Preamp Mods

The preamp/mixer has been working very well, with a small mod to add a clip detector. This is a bidirectional led, which is really two red LEDs in one package, connected via a couple of resistors and a capacitor across the output. They start to flash when the peak voltage at the output reaches 1.8V.  

I shunted R5 with a 10uF capacitor to reduce the AC feedback via the DC (biassing) feedback path. 

I have reduced the maximum gain of the vocal inputs from 46dB to 40dB.  And changed the instrument inputs to use mic’s rather than pickups.

Preamp/Mixer Latest version (Click for full size image)

Close Miking

We don’t play anywhere where we have to “kiss the mic” so close miking for us is with the mic around 3 inches from the mouth.

The busking amp can manage around 10V peak so if we turn the busking amp gain up to a gain of around 15 (5.5dB or 35 on the volume pot) then the LEDs indicate clipping on both stages.

But then we found that the Mandolin does not sound near as good with the pickup compared to a microphone.  So we decided to ditch the plug ins and go with a fully miked setup for close miking. The vocal mics are an EV257A and a Behringer XM5000.  Both have an impedance of 150 ohms, and, from my measurements both have a similar sensitivity.

The instrument mics are WeyMic WM75s, cheap SM75 lookalikes.  They have 600 ohm impedance and seem half as sensitive as the vocal mics.

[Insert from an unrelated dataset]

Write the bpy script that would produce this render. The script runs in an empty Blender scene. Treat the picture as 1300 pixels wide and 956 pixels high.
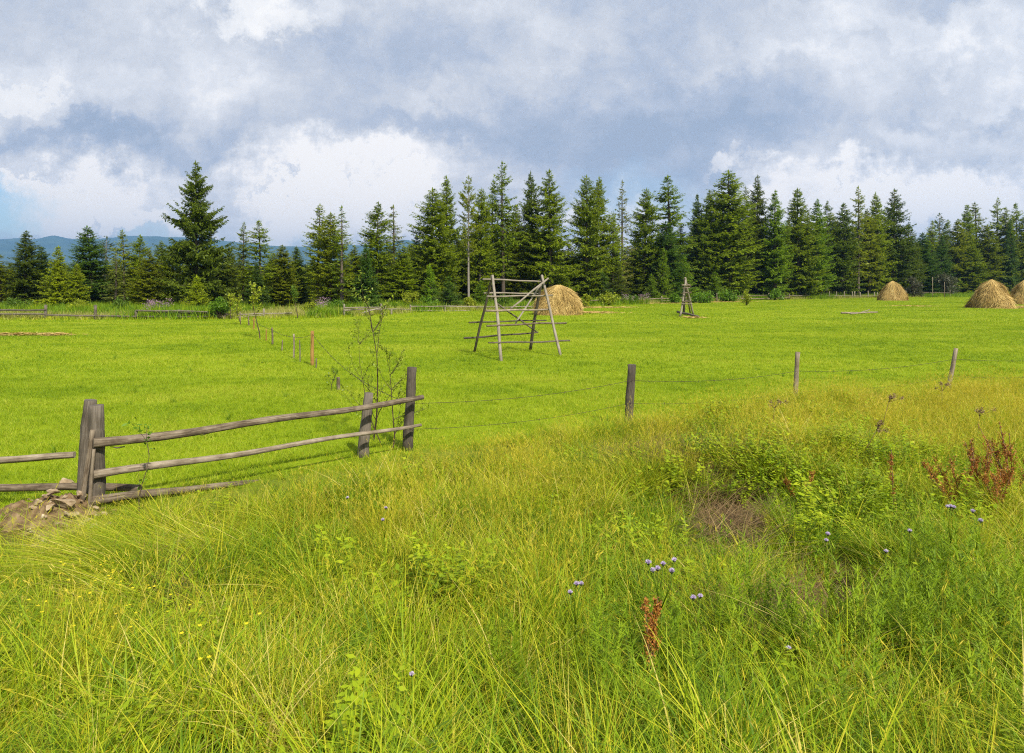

They are mounted on the mic stands are around 4 inches away from their instrument.

The lower sensitivity and higher impedance was problematic. Ideally the input impedance should be greater than 10x the mic impedance, or 6K. But that would make the gain lower than the vocal mics and I needed about twice the signal.  

To get over 6K input impedance and a gain of around 200 would involve quite a radical redesign, and I would probably not start with this very simple circuit.  Anyway I compromised with a 2K2 input resitance. The vocal mics now have a 4K7 input resistance.  It seems to work fine. 

Balanced Miking

This is our normal mode of operation.  The mics are set roughly 9 inches from our mouths and equidistant to the instruments.  We turn the busking amp up full then adjust the preamp gain until it sounds “right” or we get feedback. Clipping is not an issue in this mode.

The mic’s output is around 5mV p-p.  The final maximum output of the busking amp is around 20V p-p so we need a total gain of 4000 or 72dB.  The busking amp itself provided 32dB so we only need another 40db (or x100) from the preamp. Hence the change.